SUPPLIED DATA -
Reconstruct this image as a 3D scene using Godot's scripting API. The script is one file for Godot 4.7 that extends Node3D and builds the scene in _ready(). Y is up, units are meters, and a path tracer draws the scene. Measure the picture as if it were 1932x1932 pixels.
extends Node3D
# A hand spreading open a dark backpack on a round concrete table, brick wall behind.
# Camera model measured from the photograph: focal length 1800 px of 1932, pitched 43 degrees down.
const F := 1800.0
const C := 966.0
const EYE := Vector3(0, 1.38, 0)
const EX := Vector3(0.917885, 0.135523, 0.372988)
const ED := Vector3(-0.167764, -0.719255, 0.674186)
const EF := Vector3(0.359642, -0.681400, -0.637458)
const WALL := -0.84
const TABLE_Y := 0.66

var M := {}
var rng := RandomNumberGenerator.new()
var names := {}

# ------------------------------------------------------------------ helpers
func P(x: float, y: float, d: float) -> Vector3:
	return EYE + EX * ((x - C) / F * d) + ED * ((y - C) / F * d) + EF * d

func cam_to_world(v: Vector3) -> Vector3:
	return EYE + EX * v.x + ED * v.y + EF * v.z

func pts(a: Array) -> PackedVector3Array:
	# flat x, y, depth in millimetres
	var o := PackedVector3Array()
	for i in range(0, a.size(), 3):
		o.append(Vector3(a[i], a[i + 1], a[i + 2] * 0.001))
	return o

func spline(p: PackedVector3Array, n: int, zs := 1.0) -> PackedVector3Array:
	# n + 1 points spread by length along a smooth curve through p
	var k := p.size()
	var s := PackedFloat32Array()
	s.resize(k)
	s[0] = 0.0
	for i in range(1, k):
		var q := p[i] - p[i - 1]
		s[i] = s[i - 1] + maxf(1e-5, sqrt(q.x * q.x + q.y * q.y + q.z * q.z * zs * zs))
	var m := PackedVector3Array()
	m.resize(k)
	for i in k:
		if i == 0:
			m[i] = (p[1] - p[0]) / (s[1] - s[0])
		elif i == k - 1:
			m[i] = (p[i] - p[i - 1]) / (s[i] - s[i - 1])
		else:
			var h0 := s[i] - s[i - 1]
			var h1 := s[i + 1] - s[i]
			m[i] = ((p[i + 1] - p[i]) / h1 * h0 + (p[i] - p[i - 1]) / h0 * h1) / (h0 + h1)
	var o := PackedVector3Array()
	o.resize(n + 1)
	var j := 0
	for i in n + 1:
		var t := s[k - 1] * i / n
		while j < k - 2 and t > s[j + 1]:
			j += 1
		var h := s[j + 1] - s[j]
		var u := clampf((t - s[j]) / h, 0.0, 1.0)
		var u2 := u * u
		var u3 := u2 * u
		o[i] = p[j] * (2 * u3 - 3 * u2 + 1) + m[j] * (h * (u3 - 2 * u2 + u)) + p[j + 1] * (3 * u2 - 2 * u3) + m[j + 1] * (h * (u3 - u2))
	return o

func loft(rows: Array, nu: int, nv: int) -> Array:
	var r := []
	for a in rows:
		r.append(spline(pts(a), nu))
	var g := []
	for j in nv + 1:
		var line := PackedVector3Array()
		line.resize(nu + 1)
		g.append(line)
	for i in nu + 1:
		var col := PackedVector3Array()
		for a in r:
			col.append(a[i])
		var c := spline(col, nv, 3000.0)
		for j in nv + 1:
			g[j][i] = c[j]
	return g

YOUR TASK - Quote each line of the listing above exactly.

TASK OUTPUT -
Reconstruct this image as a 3D scene using Godot's scripting API. The script is one file for Godot 4.7 that extends Node3D and builds the scene in _ready(). Y is up, units are meters, and a path tracer draws the scene. Measure the picture as if it were 1932x1932 pixels.
extends Node3D
# A hand spreading open a dark backpack on a round concrete table, brick wall behind.
# Camera model measured from the photograph: focal length 1800 px of 1932, pitched 43 degrees down.
const F := 1800.0
const C := 966.0
const EYE := Vector3(0, 1.38, 0)
const EX := Vector3(0.917885, 0.135523, 0.372988)
const ED := Vector3(-0.167764, -0.719255, 0.674186)
const EF := Vector3(0.359642, -0.681400, -0.637458)
const WALL := -0.84
const TABLE_Y := 0.66

var M := {}
var rng := RandomNumberGenerator.new()
var names := {}

# ------------------------------------------------------------------ helpers
func P(x: float, y: float, d: float) -> Vector3:
	return EYE + EX * ((x - C) / F * d) + ED * ((y - C) / F * d) + EF * d

func cam_to_world(v: Vector3) -> Vector3:
	return EYE + EX * v.x + ED * v.y + EF * v.z

func pts(a: Array) -> PackedVector3Array:
	# flat x, y, depth in millimetres
	var o := PackedVector3Array()
	for i in range(0, a.size(), 3):
		o.append(Vector3(a[i], a[i + 1], a[i + 2] * 0.001))
	return o

func spline(p: PackedVector3Array, n: int, zs := 1.0) -> PackedVector3Array:
	# n + 1 points spread by length along a smooth curve through p
	var k := p.size()
	var s := PackedFloat32Array()
	s.resize(k)
	s[0] = 0.0
	for i in range(1, k):
		var q := p[i] - p[i - 1]
		s[i] = s[i - 1] + maxf(1e-5, sqrt(q.x * q.x + q.y * q.y + q.z * q.z * zs * zs))
	var m := PackedVector3Array()
	m.resize(k)
	for i in k:
		if i == 0:
			m[i] = (p[1] - p[0]) / (s[1] - s[0])
		elif i == k - 1:
			m[i] = (p[i] - p[i - 1]) / (s[i] - s[i - 1])
		else:
			var h0 := s[i] - s[i - 1]
			var h1 := s[i + 1] - s[i]
			m[i] = ((p[i + 1] - p[i]) / h1 * h0 + (p[i] - p[i - 1]) / h0 * h1) / (h0 + h1)
	var o := PackedVector3Array()
	o.resize(n + 1)
	var j := 0
	for i in n + 1:
		var t := s[k - 1] * i / n
		while j < k - 2 and t > s[j + 1]:
			j += 1
		var h := s[j + 1] - s[j]
		var u := clampf((t - s[j]) / h, 0.0, 1.0)
		var u2 := u * u
		var u3 := u2 * u
		o[i] = p[j] * (2 * u3 - 3 * u2 + 1) + m[j] * (h * (u3 - 2 * u2 + u)) + p[j + 1] * (3 * u2 - 2 * u3) + m[j + 1] * (h * (u3 - u2))
	return o

func loft(rows: Array, nu: int, nv: int) -> Array:
	var r := []
	for a in rows:
		r.append(spline(pts(a), nu))
	var g := []
	for j in nv + 1:
		var line := PackedVector3Array()
		line.resize(nu + 1)
		g.append(line)
	for i in nu + 1:
		var col := PackedVector3Array()
		for a in r:
			col.append(a[i])
		var c := spline(col, nv, 3000.0)
		for j in nv + 1:
			g[j][i] = c[j]
	return g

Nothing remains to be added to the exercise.